Shedding the load or passing the buck?

South Africa is in darkness, except for the area around the North Gauteng High Court. But the load shedding is no one’s fault, Eskom maintains. Am I missing something huge here, asks Susan Erasmus?

I am  faced by several hours of darkness this evening. A bit of a warning might have been nice, but an emergency was only declared this morning when a warning was issued of possible power cuts. How can one go from fine to crisis mode overnight, or has someone been sleeping on the job? The story of wet coal has had me giggling all day. Ever hear of a tarpaulin, guys?

Both large industrial customers and the public were asked to reduce their electricity usage, to no avail, the naughty people. (It’s not that they had any time to plan this, now, did they?) I have a horrible suspicion I left my reading light above my bed on, but I doubt if that is the thing that pushed Eskom over the brink. I get the feeling Eskom’s been dancing on the edge of disaster for a lot longer than early Thursday morning.

But this classic sentence in a news report on News24 was enough to make me gasp:

The government says it has not received any reports of the economy being affected by load shedding, adding that two ministers will keep watch over the situation.

This is just wrong on so many levels. A business which has had no warning of impending powerlessness, is hardly going to be in a position to compile and send a report to the government on how they have been affected. The computers are down after all. Economic results are long-term things. A morning is hardly enough to establish some sort of trend.

How can the economy not be affected by power cuts? If this were the case, why do we have electricity at all? It seems very expensive for something that isn’t necessary.

And then the clincher that ‘two ministers will keep watch over the situation’. I presume they will find a nice vantage point on a hill somewhere and stare out over the landscape. If they spot something amiss, they might be unable to make a phone call to report it if their phone batteries have gone flat. I find the thought of these two personages watching over us and the economy deeply comforting.

I can hear their conversation:
Minister 1: I can’t see anything wrong with the economy.
Minister 2: Neither can I. Maybe I would be able to see something if it wasn’t so dark.
Minister 1: Let’s call it a day. You know how I feel about overtime.
Minister 2: Good idea. I must go and charge up my generator before it gets so dark that I can’t  see what I am doing.

Just thinking about this makes me feel so much better already. It always does that to me when I realise that the authorities are in charge, they know what they’re doing, we can depend on them, and they have the ability to anticipate crises, and warn us accordingly. Warm, warm fuzzy feeling.
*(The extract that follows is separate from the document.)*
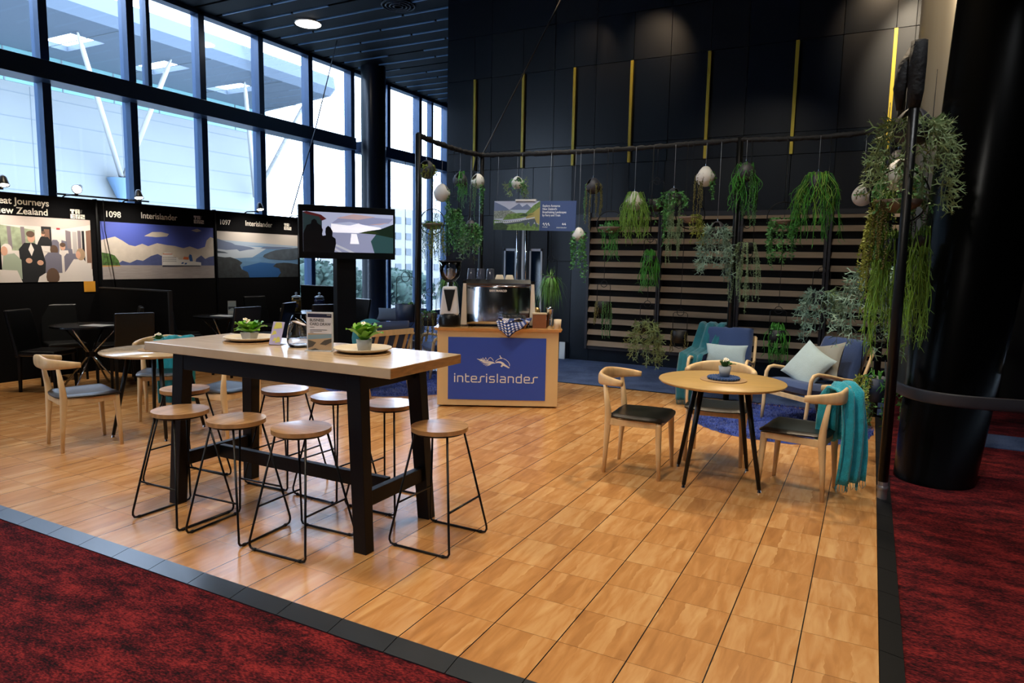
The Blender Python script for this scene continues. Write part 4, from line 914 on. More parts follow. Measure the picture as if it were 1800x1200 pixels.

Back to my possibilities for the impending evening:
  • Find a friend whose power is still on and invite myself to supper
  • Read by candelight
  • Phoning someone on the home phone to have a chat
  • Have a long bath as the water in the geyser will still be hot
  • Light a fire and braai something
  • Open a lovely bottle of wine
It’s actually starting to sound quite nice. And now that I know that electricity isn’t needed for the economy to flourish, I can also look forward to a severe reduction in my household expenses. Let’s call this a light bulb moment. It might be the last one I ever have.